One-round hockey tournament is finished (each plays with each one time, the winner gets $2$ points, looser -- $0$, and $1$ point for draw). For arbitrary subgroup of teams there exists a team (may be from that subgroup) that has got an odd number of points in the games with the teams of the subgroup. Prove that there was even number of the participants.

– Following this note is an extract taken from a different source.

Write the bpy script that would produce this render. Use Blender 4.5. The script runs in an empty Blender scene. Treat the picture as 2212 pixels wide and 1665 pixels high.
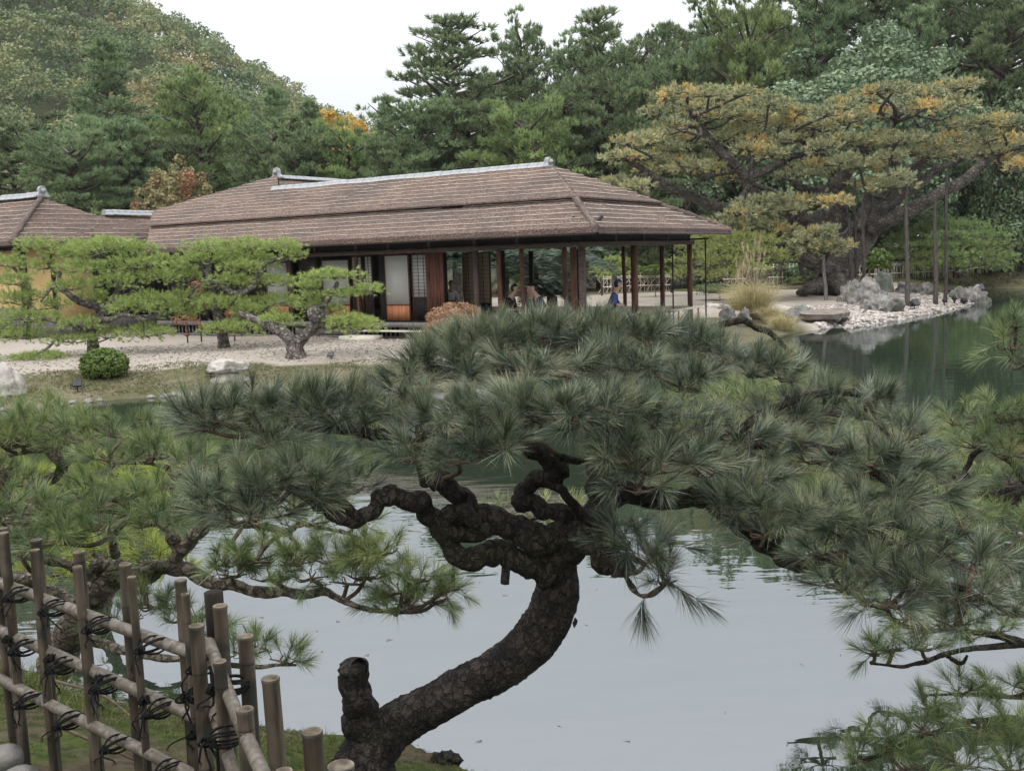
import bpy, math, random
import numpy as np
from mathutils import Vector, Matrix, noise as mnoise

random.seed(7)
RNG = np.random.default_rng(7)
S = bpy.context.scene
C = S.collection

# ---------------------------------------------------------------- camera, world, sun, exposure
FPX, CX, CY, HOR = 2200.0, 1106.0, 832.5, 557.0
CAM = np.array([0.0, 0.0, 2.6])
TH = math.atan((CY - HOR) / FPX)
RO = 0.033
_f = np.array([0, math.cos(TH), -math.sin(TH)])
_u0 = np.array([0, math.sin(TH), math.cos(TH)])
_r0 = np.array([1.0, 0, 0])
_r = math.cos(RO) * _r0 - math.sin(RO) * _u0
_u = math.cos(RO) * _u0 + math.sin(RO) * _r0
cd = bpy.data.cameras.new('camera')
cam = bpy.data.objects.new('camera', cd)
C.objects.link(cam)
cd.sensor_width = 36.0
cd.lens = 36.0 * FPX / 2212.0
cd.clip_start = 0.1
cd.clip_end = 3000
cam.matrix_world = Matrix(((_r[0], _u[0], -_f[0], CAM[0]), (_r[1], _u[1], -_f[1], CAM[1]),
                           (_r[2], _u[2], -_f[2], CAM[2]), (0, 0, 0, 1)))
S.camera = cam

W = bpy.data.worlds.new('World')
S.world = W
W.use_nodes = True
wn, wl = W.node_tree.nodes, W.node_tree.links
wn.clear()
SUN_EL, SUN_AZ = math.radians(58), math.radians(215)      # azimuth clockwise from +Y
sky = wn.new('ShaderNodeTexSky')
sky.sky_type = 'NISHITA'
sky.sun_disc = False
sky.sun_elevation = SUN_EL
sky.sun_rotation = SUN_AZ
sky.air_density = 1.0
sky.dust_density = 3.0
tc = wn.new('ShaderNodeTexCoord')
sep = wn.new('ShaderNodeSeparateXYZ')
wl.new(tc.outputs['Generated'], sep.inputs[0])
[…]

$n$ players ($n \ge 4$) took part in the tournament. Each player played exactly one match with every other player, there were no draws. There was no four players $(A, B, C, D)$, such that $A$ won with $B$, $B$ won with $C$, $C$ won with $D$ and $D$ won with $A$. Determine, depending on $n$, maximum number of trios of players $(A, B, C)$, such that $A$ won with $B$, $B$ won with $C$ and $C$ won with $A$. (Attention: Trios $(A, B, C)$, $(B, C, A)$ and $(C, A, B)$ are the same trio.)

In a basketball competition, $n$ teams took part. Each pair of teams played exactly one match, and there were no draws. At the end of the competition the $i$-th team had $x_i$ wins and $y_i$ defeats $(i=1,\ldots,n)$. Prove that $x_1^2+x_2^2+\ldots+x_n^2=y_1^2+y_2^2+\ldots+y_n^2$.